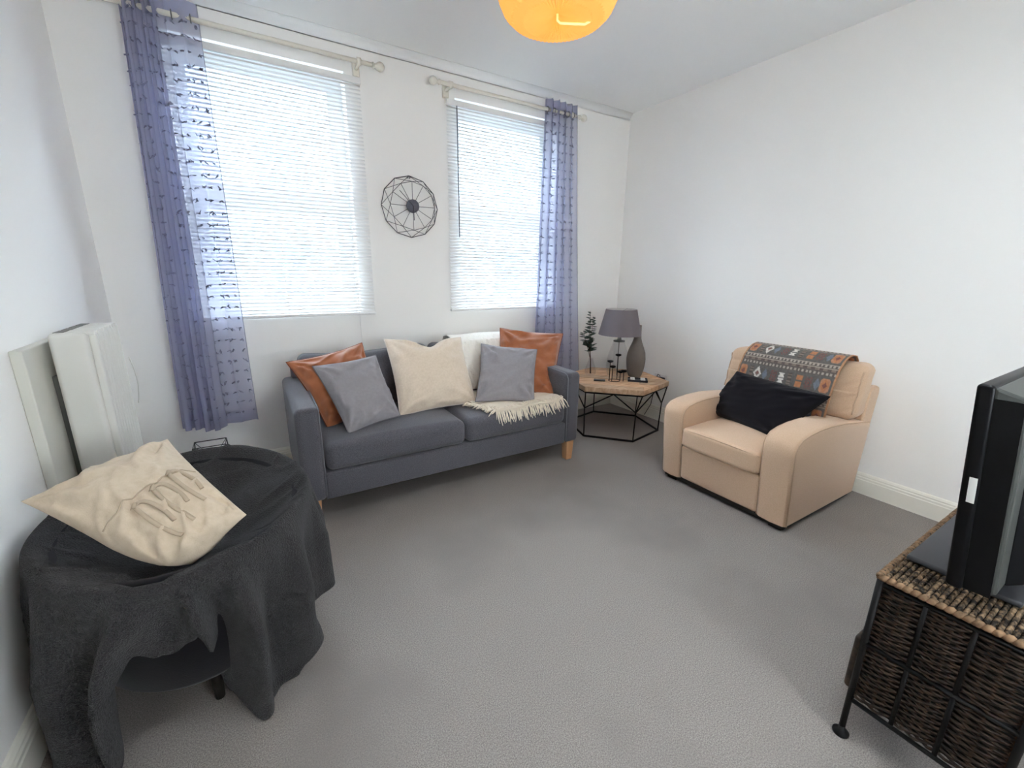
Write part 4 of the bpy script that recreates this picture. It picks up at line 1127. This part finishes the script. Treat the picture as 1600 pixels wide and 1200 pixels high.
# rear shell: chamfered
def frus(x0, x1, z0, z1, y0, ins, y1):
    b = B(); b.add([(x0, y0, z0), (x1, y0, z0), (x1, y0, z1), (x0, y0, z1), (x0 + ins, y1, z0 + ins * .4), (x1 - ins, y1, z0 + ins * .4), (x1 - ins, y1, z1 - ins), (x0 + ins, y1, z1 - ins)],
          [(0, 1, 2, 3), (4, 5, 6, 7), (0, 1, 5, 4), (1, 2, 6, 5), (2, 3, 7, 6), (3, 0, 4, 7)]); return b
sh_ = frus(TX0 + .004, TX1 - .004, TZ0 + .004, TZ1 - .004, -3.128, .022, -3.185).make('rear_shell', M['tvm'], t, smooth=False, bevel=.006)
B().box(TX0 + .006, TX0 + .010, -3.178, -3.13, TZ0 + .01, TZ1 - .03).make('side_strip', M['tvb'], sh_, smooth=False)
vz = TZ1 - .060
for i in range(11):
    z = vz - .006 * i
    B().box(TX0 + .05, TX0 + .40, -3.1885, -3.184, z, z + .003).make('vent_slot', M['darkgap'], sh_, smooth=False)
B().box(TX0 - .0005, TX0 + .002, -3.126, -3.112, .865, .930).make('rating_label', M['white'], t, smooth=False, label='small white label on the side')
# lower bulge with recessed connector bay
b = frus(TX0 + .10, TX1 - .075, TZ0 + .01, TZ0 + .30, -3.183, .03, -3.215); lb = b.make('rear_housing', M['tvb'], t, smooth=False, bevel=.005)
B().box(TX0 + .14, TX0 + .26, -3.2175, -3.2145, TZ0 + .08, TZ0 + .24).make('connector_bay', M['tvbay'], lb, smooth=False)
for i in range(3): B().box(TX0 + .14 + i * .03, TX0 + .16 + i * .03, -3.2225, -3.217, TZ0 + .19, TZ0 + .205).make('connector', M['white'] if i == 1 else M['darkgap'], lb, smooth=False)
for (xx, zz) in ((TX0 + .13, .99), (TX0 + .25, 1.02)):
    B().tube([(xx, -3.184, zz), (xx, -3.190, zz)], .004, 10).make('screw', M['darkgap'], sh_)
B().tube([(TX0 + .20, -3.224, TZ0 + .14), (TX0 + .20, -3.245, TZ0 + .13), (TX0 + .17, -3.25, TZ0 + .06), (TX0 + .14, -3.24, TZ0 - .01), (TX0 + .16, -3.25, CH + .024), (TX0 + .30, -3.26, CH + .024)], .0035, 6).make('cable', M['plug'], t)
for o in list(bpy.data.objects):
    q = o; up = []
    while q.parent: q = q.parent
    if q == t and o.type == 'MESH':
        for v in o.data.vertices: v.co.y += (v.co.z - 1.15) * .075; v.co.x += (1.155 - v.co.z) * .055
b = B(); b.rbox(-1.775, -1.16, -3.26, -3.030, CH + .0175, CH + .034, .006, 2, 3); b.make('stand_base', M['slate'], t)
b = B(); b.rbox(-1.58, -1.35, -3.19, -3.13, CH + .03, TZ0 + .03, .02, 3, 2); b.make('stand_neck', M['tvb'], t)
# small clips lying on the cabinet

== Given instruction ==
Without the images, write out each line of the data verbatim.

== Solution for this problem ==
Write part 4 of the bpy script that recreates this picture. It picks up at line 1127. This part finishes the script. Treat the picture as 1600 pixels wide and 1200 pixels high.
# rear shell: chamfered
def frus(x0, x1, z0, z1, y0, ins, y1):
    b = B(); b.add([(x0, y0, z0), (x1, y0, z0), (x1, y0, z1), (x0, y0, z1), (x0 + ins, y1, z0 + ins * .4), (x1 - ins, y1, z0 + ins * .4), (x1 - ins, y1, z1 - ins), (x0 + ins, y1, z1 - ins)],
          [(0, 1, 2, 3), (4, 5, 6, 7), (0, 1, 5, 4), (1, 2, 6, 5), (2, 3, 7, 6), (3, 0, 4, 7)]); return b
sh_ = frus(TX0 + .004, TX1 - .004, TZ0 + .004, TZ1 - .004, -3.128, .022, -3.185).make('rear_shell', M['tvm'], t, smooth=False, bevel=.006)
B().box(TX0 + .006, TX0 + .010, -3.178, -3.13, TZ0 + .01, TZ1 - .03).make('side_strip', M['tvb'], sh_, smooth=False)
vz = TZ1 - .060
for i in range(11):
    z = vz - .006 * i
    B().box(TX0 + .05, TX0 + .40, -3.1885, -3.184, z, z + .003).make('vent_slot', M['darkgap'], sh_, smooth=False)
B().box(TX0 - .0005, TX0 + .002, -3.126, -3.112, .865, .930).make('rating_label', M['white'], t, smooth=False, label='small white label on the side')
# lower bulge with recessed connector bay
b = frus(TX0 + .10, TX1 - .075, TZ0 + .01, TZ0 + .30, -3.183, .03, -3.215); lb = b.make('rear_housing', M['tvb'], t, smooth=False, bevel=.005)
B().box(TX0 + .14, TX0 + .26, -3.2175, -3.2145, TZ0 + .08, TZ0 + .24).make('connector_bay', M['tvbay'], lb, smooth=False)
for i in range(3): B().box(TX0 + .14 + i * .03, TX0 + .16 + i * .03, -3.2225, -3.217, TZ0 + .19, TZ0 + .205).make('connector', M['white'] if i == 1 else M['darkgap'], lb, smooth=False)
for (xx, zz) in ((TX0 + .13, .99), (TX0 + .25, 1.02)):
    B().tube([(xx, -3.184, zz), (xx, -3.190, zz)], .004, 10).make('screw', M['darkgap'], sh_)
B().tube([(TX0 + .20, -3.224, TZ0 + .14), (TX0 + .20, -3.245, TZ0 + .13), (TX0 + .17, -3.25, TZ0 + .06), (TX0 + .14, -3.24, TZ0 - .01), (TX0 + .16, -3.25, CH + .024), (TX0 + .30, -3.26, CH + .024)], .0035, 6).make('cable', M['plug'], t)
for o in list(bpy.data.objects):
    q = o; up = []
    while q.parent: q = q.parent
    if q == t and o.type == 'MESH':
        for v in o.data.vertices: v.co.y += (v.co.z - 1.15) * .075; v.co.x += (1.155 - v.co.z) * .055
b = B(); b.rbox(-1.775, -1.16, -3.26, -3.030, CH + .0175, CH + .034, .006, 2, 3); b.make('stand_base', M['slate'], t)
b = B(); b.rbox(-1.58, -1.35, -3.19, -3.13, CH + .03, TZ0 + .03, .02, 3, 2); b.make('stand_neck', M['tvb'], t)
# small clips lying on the cabinet